The economy was brought back on its feet by reviving the light industries and emphasizing on labor-intensive manufacturing industries (Alexander, 2003).

Policy lessons

The business of exporting and choosing a target market was a joint agreement between the industry players and the government (Alexander, 2003). Financial markets were entirely controlled by the government, which included banks and this facilitated the development of firms by expanding their export capacities.

The development strategy used by South Korea is considered today as one of the Asian magical events since the country has developed into one of the greatest nations of the world.

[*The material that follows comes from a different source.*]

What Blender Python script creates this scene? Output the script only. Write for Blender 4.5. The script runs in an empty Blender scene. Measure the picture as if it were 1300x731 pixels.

The country changed its industrial structures and consequently its GDP rose from 12% to 20 % in 1962-1971 (Collins & Park, 1989).

Nonetheless, the strategy also had some defects in terms of balancing between the light and the heavy industry sectors (Collins & Park, 1989).

There were also critical disparities between those engaged in the export business and the local businesses (Collins & Park, 1989). The country suffered from the great national foreign debt due to the government banking system that was the sole financier and the preferred source of access to credit.

The government gave incentives such as subsidies, tax reduction, as well as exceptions, which was the reason why most companies agreed to invest in such risky and extensive industries. Without the government intervention these companies would not have risked to venture into the industries hence, the development as seen today would not have been realized.

However, in order to be able to that, the government depended on foreign borrowing to be able to fund and offer such incentives, these led to the ultimate foreign debt and hence threatened the stability of the economy.

References

Alexander, A. (2003). Korea’s Capital Investment: Returns at the Level of the Economy, Industry, and Firm. Special Studies Series 2. Washington, DC: Korea Economic Institute.

Collins, S., & Park, W. (1989). External Debt and Macroeconomic Performance in South Korea. In Developing Country Debt and Economic Performance. Chicago, U.S.A: University of Chicago Press.

Paul. (2003). The Chastening.New York, NY: Public Affairs.